The expression partnership is either creative and legally and constitutionally wrong or had to include every New Zealander regardless of ethnic background being in partnership with the Crown.
It doesn’t, and that’s why the convenient use of the phrase is behind so many unworthy claims.
That unfortunate term has created legal chaos with activist judges, bureaucratic meddlers, treaty lawyers and a “Treaty Industry” taking advantage of the void it opened.
It has created an insidious culture of division and parallel systems which we grapple with today.
Meanwhile, the employment, education, housing and health needs of Maori have been sidelined while a self-appointed elite propagate their own narrow cause using Maori numbers to justify their manufactured claims and demands.

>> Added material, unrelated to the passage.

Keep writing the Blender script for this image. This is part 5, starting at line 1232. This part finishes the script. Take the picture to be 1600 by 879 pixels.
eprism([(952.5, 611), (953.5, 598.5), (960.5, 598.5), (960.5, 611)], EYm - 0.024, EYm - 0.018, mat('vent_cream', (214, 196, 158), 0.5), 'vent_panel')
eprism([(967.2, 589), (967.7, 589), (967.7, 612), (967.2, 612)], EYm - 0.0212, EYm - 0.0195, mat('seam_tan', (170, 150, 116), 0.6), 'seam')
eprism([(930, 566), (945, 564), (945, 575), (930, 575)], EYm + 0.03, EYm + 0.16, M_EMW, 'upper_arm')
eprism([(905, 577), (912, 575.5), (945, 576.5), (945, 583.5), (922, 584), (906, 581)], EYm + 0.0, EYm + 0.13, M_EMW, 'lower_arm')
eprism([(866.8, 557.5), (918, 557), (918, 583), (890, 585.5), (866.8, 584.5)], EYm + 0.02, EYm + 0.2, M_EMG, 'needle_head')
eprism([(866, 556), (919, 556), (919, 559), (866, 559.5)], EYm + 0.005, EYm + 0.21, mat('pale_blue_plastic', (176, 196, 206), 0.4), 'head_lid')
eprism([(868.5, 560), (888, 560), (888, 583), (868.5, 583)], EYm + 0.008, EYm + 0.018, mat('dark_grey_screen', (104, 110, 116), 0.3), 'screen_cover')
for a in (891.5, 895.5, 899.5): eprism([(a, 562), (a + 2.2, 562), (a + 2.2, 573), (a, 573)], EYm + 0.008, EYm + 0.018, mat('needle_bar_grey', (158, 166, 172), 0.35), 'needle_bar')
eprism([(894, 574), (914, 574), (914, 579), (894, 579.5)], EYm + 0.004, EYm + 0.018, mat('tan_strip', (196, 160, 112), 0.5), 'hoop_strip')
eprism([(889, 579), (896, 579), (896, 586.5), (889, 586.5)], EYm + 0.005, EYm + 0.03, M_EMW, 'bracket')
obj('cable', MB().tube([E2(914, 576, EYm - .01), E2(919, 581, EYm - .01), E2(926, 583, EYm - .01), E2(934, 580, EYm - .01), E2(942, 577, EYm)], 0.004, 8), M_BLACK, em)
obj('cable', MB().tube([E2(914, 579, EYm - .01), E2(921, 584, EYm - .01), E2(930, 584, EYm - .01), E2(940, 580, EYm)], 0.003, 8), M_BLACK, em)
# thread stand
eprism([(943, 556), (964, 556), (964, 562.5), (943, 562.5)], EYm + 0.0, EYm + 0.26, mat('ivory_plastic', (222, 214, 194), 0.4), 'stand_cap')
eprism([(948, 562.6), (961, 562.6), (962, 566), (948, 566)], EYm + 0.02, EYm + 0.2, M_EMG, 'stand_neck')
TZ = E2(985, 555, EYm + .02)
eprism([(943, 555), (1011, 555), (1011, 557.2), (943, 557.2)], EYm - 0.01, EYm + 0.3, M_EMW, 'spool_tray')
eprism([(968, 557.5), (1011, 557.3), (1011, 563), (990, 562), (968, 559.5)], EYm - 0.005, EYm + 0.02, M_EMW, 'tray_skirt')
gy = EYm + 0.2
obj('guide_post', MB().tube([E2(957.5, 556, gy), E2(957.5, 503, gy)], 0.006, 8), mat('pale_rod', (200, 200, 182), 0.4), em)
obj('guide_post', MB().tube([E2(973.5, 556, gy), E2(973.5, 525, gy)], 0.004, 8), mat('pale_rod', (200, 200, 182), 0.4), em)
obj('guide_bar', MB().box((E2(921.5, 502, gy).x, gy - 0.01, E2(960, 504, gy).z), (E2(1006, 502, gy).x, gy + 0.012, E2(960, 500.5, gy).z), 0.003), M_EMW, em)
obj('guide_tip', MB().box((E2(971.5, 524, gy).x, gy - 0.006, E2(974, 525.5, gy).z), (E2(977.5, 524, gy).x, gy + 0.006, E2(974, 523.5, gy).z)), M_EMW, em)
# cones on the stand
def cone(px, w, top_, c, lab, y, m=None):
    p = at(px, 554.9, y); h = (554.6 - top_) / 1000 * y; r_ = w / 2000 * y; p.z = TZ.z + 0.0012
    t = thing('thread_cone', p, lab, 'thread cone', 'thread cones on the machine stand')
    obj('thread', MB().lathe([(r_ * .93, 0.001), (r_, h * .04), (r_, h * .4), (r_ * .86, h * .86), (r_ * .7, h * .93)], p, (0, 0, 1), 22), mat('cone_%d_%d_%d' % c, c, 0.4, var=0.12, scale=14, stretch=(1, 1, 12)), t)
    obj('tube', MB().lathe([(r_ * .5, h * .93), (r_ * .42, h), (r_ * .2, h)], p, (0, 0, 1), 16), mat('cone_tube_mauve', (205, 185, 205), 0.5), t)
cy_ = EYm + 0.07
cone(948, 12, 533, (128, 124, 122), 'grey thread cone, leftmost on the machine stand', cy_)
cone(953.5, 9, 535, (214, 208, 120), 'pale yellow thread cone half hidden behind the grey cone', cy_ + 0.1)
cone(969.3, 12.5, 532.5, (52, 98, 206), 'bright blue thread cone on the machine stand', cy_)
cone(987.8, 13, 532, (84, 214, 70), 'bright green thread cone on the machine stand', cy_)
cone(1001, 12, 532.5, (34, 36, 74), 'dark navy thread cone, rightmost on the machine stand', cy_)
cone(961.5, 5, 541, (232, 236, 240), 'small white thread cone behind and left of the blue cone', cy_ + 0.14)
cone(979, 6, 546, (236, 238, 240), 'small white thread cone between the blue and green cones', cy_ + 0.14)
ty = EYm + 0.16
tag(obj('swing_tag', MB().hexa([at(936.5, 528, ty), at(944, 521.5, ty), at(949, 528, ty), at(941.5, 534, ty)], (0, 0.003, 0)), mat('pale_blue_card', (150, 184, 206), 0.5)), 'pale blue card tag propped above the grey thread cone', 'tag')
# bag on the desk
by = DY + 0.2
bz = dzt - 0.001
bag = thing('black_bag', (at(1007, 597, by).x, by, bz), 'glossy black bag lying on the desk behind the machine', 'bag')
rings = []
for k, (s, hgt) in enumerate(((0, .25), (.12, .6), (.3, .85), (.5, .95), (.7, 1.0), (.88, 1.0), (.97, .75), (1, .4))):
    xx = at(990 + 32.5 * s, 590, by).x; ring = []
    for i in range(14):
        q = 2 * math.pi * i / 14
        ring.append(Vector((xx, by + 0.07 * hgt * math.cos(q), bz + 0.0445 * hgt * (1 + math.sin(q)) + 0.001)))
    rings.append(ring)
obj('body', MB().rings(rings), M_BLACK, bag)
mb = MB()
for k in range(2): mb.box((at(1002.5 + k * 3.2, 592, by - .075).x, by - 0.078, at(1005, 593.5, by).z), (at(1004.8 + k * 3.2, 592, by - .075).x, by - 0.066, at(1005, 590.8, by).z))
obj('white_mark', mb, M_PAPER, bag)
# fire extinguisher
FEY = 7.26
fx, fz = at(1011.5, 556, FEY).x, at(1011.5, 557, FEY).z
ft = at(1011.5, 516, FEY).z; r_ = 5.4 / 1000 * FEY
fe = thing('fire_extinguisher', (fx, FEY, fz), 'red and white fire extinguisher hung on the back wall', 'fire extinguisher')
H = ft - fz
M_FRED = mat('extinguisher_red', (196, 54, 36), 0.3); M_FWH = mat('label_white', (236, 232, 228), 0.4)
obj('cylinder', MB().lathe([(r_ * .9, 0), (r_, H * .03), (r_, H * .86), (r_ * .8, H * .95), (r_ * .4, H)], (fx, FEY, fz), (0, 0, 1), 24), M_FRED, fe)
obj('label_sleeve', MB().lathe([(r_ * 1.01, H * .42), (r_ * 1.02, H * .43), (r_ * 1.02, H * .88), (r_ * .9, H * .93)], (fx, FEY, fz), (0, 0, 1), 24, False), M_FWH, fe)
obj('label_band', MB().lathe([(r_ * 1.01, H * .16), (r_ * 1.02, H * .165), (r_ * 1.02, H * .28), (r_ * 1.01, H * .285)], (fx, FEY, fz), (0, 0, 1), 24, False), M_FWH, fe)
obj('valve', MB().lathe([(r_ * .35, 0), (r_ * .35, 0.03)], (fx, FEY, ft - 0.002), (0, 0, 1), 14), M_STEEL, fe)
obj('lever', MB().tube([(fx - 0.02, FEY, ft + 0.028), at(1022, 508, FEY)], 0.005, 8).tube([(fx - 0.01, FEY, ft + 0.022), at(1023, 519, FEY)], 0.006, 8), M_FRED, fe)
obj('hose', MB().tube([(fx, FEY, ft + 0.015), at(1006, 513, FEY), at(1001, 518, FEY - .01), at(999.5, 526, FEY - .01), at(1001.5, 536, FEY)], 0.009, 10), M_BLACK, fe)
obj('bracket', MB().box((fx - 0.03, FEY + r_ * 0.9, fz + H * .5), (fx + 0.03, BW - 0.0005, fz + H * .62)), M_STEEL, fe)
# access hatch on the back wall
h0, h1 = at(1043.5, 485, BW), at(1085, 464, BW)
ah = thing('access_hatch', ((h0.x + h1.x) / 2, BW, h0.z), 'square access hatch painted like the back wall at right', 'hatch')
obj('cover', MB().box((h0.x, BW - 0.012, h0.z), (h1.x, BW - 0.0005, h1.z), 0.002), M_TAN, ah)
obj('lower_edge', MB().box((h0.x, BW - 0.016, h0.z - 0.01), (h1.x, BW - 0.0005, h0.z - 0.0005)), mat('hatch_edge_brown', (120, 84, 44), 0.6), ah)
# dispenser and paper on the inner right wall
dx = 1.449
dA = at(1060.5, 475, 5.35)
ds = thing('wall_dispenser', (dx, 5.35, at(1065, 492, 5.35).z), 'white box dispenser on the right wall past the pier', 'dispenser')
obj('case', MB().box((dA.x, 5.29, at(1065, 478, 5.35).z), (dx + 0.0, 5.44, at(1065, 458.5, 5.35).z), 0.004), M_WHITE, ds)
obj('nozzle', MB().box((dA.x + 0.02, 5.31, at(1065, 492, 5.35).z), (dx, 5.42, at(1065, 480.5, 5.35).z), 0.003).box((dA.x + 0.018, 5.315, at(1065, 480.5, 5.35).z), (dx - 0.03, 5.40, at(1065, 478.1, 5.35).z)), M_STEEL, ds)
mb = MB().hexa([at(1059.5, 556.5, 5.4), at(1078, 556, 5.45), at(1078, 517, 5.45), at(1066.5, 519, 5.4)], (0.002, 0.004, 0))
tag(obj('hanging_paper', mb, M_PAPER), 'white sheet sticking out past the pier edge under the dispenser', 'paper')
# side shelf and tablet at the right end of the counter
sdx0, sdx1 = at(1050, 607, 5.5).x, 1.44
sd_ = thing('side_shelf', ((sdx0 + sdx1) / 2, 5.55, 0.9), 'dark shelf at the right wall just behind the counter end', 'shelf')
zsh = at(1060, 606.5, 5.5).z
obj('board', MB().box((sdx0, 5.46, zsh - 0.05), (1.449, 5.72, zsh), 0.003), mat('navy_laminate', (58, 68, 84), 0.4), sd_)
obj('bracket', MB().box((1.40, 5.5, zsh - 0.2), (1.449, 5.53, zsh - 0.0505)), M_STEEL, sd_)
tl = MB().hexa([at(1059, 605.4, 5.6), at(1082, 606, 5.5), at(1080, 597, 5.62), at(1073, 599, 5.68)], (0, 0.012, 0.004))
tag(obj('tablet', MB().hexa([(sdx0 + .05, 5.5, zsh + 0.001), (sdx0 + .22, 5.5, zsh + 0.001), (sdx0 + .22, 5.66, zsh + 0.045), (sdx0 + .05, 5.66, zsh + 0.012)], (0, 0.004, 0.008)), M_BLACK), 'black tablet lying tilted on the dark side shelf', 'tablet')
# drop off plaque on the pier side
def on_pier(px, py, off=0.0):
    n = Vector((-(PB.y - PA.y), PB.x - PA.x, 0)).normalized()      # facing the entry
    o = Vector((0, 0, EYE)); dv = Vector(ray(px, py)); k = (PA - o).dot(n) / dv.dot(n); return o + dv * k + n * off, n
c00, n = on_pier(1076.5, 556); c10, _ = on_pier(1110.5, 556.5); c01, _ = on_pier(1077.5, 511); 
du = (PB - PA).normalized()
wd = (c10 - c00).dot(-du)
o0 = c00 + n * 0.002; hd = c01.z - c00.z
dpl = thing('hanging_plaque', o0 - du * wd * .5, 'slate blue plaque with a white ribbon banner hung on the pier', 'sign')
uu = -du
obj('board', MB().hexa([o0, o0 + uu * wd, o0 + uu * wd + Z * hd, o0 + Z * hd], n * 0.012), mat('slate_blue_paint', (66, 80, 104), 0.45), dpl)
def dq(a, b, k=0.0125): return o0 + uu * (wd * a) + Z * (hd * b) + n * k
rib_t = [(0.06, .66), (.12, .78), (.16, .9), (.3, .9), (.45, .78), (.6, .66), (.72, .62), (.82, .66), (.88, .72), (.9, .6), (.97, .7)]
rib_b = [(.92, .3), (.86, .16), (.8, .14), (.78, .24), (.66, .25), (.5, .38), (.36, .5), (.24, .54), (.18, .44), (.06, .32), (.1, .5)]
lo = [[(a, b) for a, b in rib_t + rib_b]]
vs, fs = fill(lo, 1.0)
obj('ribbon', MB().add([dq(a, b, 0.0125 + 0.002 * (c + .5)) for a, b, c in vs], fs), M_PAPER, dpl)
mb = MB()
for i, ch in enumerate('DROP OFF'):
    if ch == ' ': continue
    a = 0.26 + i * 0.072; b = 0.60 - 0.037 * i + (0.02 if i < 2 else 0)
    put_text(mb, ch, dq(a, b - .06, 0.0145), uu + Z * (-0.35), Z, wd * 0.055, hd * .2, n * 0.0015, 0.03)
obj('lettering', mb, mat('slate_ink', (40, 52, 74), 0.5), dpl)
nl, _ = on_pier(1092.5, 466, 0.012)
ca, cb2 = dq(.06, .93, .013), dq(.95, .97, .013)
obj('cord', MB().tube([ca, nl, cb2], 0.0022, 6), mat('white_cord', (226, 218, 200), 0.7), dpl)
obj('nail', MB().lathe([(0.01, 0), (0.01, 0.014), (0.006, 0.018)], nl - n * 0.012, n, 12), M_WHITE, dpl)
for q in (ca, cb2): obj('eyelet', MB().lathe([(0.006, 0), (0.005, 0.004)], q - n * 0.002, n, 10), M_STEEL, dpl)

This is not a subject we can develop further this evening, suffice to say that it has aspects of grave uncertainty and purposelessness which concerned so many Maori, up here in particular, on the eve of the Treaty of Waitangi being signed.
Revisionism
This revisionist thinking has now seen all manner of opportunists demanding “constitutional reforms” to establish all manner of separatist policy.
The fundamental purpose of politics is to expand people’s happiness and that aspiration should be colour blind and based on need.
Some claim to want to restore sovereignty for Maori taking it from Parliament when that very objective is the antithesis of the Treaty of Waitangi itself.
That is the view of the greatest Maori legal mind and political performer, Sir Apirana Ngata.
These revisionists want to plunge us back into the turmoil of pre-treaty New Zealand.
The way forward for Māori, just as it is for non-Māori, and indeed people all over the world, is the best of First World education standards, First World health, First World housing, and First World employment and incomes.
If we strive to deliver those objectives we will deliver something real and enduring for the whole Maori population and not just the few and very few.
These objectives cannot be found in fabled principles or absurd calls for dual governance.